Offensive coordinator Scott Turner deserves some credit for the offense’s production. On Thursday, his play-calling routinely caught Dallas off guard. He dialed up a throw from Thomas, a former quarterback turned tight end, that resulted in a 23-yard gain. In the second quarter, he called a “fumblerooski” trick play for J.D. McKissic, who took an underneath handoff from Smith and busted outside for a 6-yard gain. He later called a direct snap to Thomas.

Turner’s variety of formations and play wrinkles helps offset any talent deficiencies that Washington may have. But Washington needs talented players to execute those plays, which they’ve done.

In addition to playcalling, Washington plays with effort that just hasn’t been there in recent years. Just look at the way that McLaurin chased down Cowboys linebacker Jaylon Smith to prevent a pick-six late in the third quarter. If the Cowboys had scored on the interception, the game would have been tied at 20.

McLaurin’s stop was huge. Washington’s defense responded to the momentum. The unit buckled down in the red zone, forcing the Cowboys to a field goal.

“I know Jaylon Smith personally, he’s a fast guy,” McLaurin said. “I just wanted to play until the whistle blew. Our defense made a great stop off of that play and helped propel us.”

That type of response was apparent all game. In the first half, cornerback Ronald Darby broke up a pass on fourth-and-inches to give Washington the ball at Dallas’ 34-yard line. The play was redemption for Darby, who gave up a 54-yard touchdown that tied the game early on.

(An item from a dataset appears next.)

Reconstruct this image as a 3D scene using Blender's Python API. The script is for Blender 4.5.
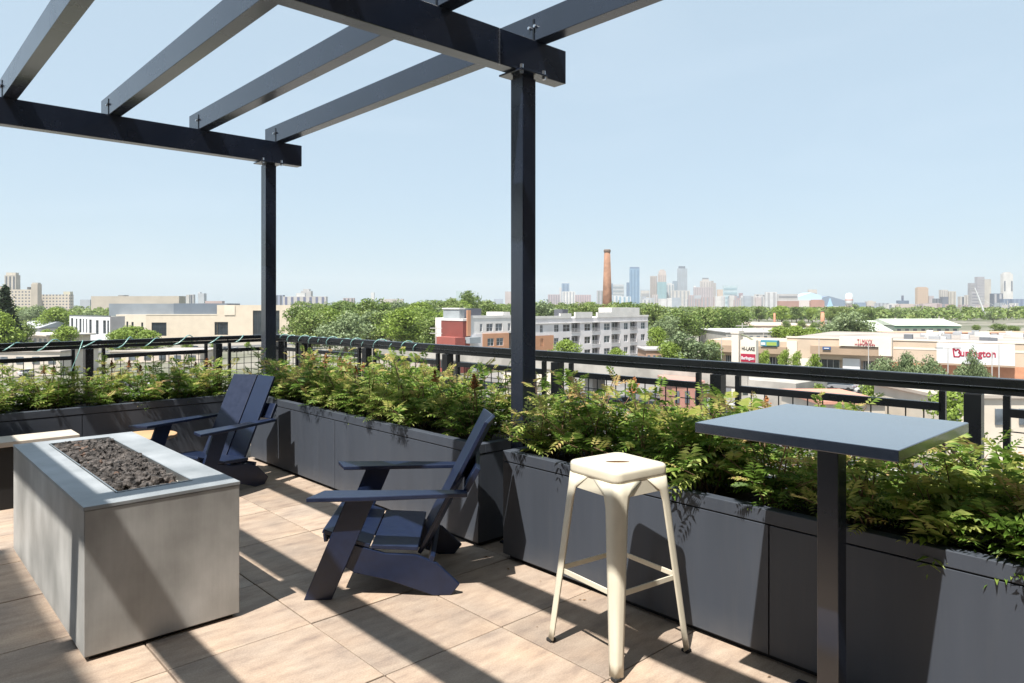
import bpy, math, random
from mathutils import Vector, Matrix
R=math.radians
for o in list(bpy.data.objects): bpy.data.objects.remove(o)
scene=bpy.context.scene; col=scene.collection
# ---------------------------------------------------------------- camera
F=709.5; CX=512.0; HY=305.0; EYE=1.5
YAW=math.atan2(768,709.5)                      # view direction, measured from +X towards +Y
FW=Vector((math.cos(YAW),math.sin(YAW))); RT=Vector((math.sin(YAW),-math.cos(YAW)))
cd=bpy.data.cameras.new('camera'); cam=bpy.data.objects.new('camera',cd); col.objects.link(cam)
cam.location=(0,0,EYE); cam.rotation_euler=(R(90),0,YAW-R(90))
cd.sensor_width=36; cd.lens=36*F/1024; cd.shift_y=-(341.5-HY)/1024; cd.clip_start=.05; cd.clip_end=30000
scene.camera=cam
# ---------------------------------------------------------------- sky and sun
LD=Vector((1,.25,-1.97)).normalized()
w=bpy.data.worlds.new('World'); scene.world=w; w.use_nodes=True
nt=w.node_tree; bg=nt.nodes['Background']; sk=nt.nodes.new('ShaderNodeTexSky'); sk.sky_type='NISHITA'; sk.sun_disc=False
sk.sun_elevation=math.asin(-LD.z); sk.sun_rotation=math.atan2(-LD.x,-LD.y); sk.altitude=250; sk.air_density=1.0; sk.dust_density=1.6; sk.ozone_density=1.6
mxs=nt.nodes.new('ShaderNodeMix'); mxs.data_type='RGBA'; mxs.inputs[0].default_value=.74; mxs.inputs[7].default_value=(4.25,5.35,6.2,1)
tcw=nt.nodes.new('ShaderNodeTexCoord'); mpw=nt.nodes.new('ShaderNodeMapping'); mpw.inputs['Scale'].default_value=(2.2,1.2,7); mpw.inputs['Rotation'].default_value=(.5,.3,.4); nt.links.new(tcw.outputs['Generated'],mpw.inputs[0])
cw=nt.nodes.new('ShaderNodeTexNoise'); cw.inputs['Scale'].default_value=1.6; cw.inputs['Detail'].default_value=7; cw.inputs['Distortion'].default_value=.8; nt.links.new(mpw.outputs[0],cw.inputs[0])
cr_=nt.nodes.new('ShaderNodeMapRange'); cr_.inputs[1].default_value=.52; cr_.inputs[2].default_value=.85; cr_.inputs[3].default_value=0; cr_.inputs[4].default_value=.07; nt.links.new(cw.outputs[0],cr_.inputs[0])
mxc=nt.nodes.new('ShaderNodeMix'); mxc.data_type='RGBA'; mxc.inputs[7].default_value=(8,8.6,9.2,1); nt.links.new(cr_.outputs[0],mxc.inputs[0])
nt.links.new(sk.outputs[0],mxs.inputs[6]); nt.links.new(mxs.outputs[2],mxc.inputs[6]); nt.links.new(mxc.outputs[2],bg.inputs[0]); bg.inputs[1].default_value=.083
sl=bpy.data.lights.new('sun','SUN'); sl.energy=5.0; sl.angle=R(.5); sl.color=(1,.945,.86)
so=bpy.data.objects.new('sun',sl); col.objects.link(so); so.rotation_euler=LD.to_track_quat('-Z','Y').to_euler()
scene.view_settings.view_transform='Standard'; scene.view_settings.look='None'; scene.view_settings.gamma=1
scene.view_settings.exposure=.86; scene.view_settings.use_curve_mapping=False
try:
    scene.cycles.volume_bounces=1; scene.cycles.volume_step_rate=10; scene.cycles.transparent_max_bounces=12
except Exception: pass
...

Following Darby’s stoppage, Washington capitalized on the short field. Smith checked down to McKissic, who made defenders miss to move the chains on third-and-9. With a new set of downs outside the end zone, Smith eventually found Thomas for the 5-yard score to give Washington a 17-10 lead with 2:31 left in the first half.

The team never lost the lead after that. Washington held Dallas to 247 total yards. Cowboys quarterback Andy Dalton (215 yards) was sacked three times and was picked off with 3:31 left. On that play, Sweat batted the pass, snatched it and ran all the way to the end zone for a touchdown.

“Tez is a freak,” Young said.

When these two teams met a month ago, Washington’s players viewed their performance as the standard for how they needed to play to have success. A 25-3 victory, Washington dominated on both sides of the ball with a dominant rushing attack (208 yards) and a ferocious pass rush (six sacks). The win, players said, was a sign that the team was starting to turn a corner. Practices had been sharper, leading to better results, they said.

This time around, Washington was even sharper, giving the team its most complete outing of the year.

“I couldn’t stop smiling on the sideline,” McLaurin said. “All that we’ve been through, the ups and downs from the offseason until now. To be in first place in the division is something to be proud of.

“But we can’t celebrate like we won the whole division. We have a lot of the season left.”

A season that suddenly looks brighter.